E cabe aqui, para satisfação de todos - e, nos tempos que correm, são muitos - quantos querem descobrir para Portugal uma vocação esotérica, deixar recordado que foi D. Dinis o rei que conseguiu da Santa Sé autorização para converter em Ordem de Cristo os bens e os freires da Ordem do Templo. Se eles eram detentores de um saber ecuménico, de um entendimento da vida espiritual diferente da disciplina eclesiástica estabelecida, puderam preservar tais valores e - quem sabe? - por isso terão sido os impulsionadores da grande epopeia dos Portugueses: os Descobrimentos.

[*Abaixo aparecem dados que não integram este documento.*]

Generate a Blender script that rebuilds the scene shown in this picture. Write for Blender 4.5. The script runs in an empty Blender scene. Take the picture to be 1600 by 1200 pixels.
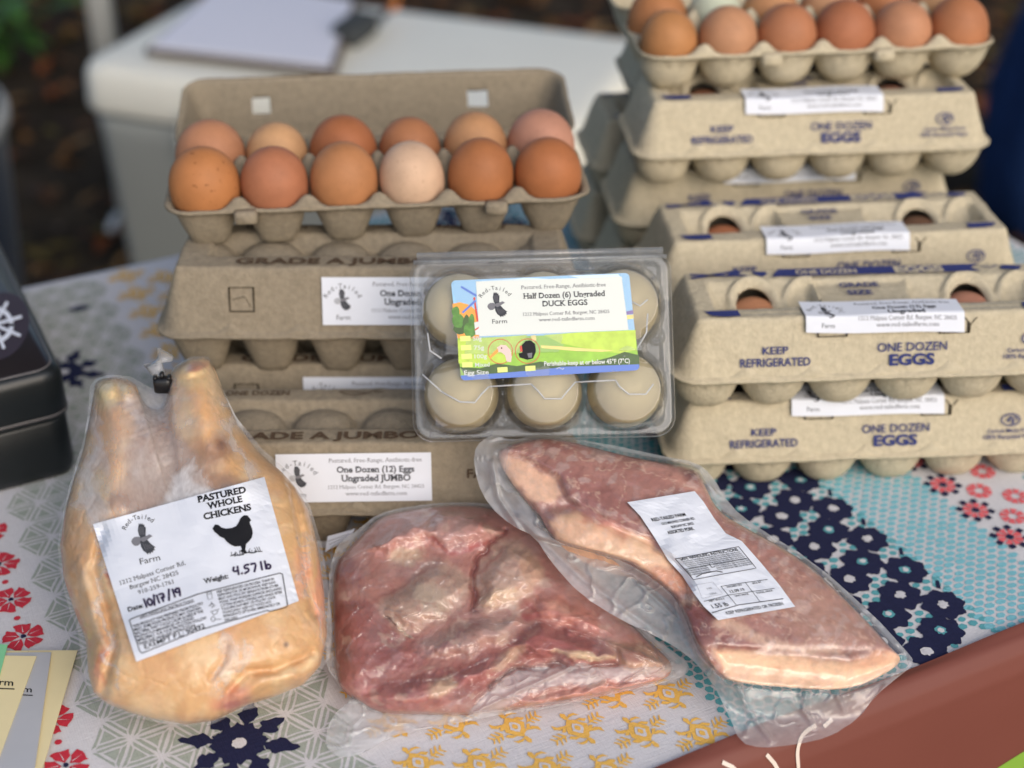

Teremos de salvaguardar os quase sete séculos de distância, a época, as mentalidades, mas não devemos deixar de nos interrogar como foi possível, em quarenta e seis anos - dois menos que o tempo de duração da ditadura militar e salazarista - tanto fazer pelo progresso e modernização de Portugal quando, em quarenta e oito - de 1926 a 1974 - tanto se retrocedeu nos mesmos domínios. Estranho, como se pode sair das trevas ou permanecer nelas com a mesma passividade de quem assiste indiferente ao correr dos das horas, dos dias e dos anos!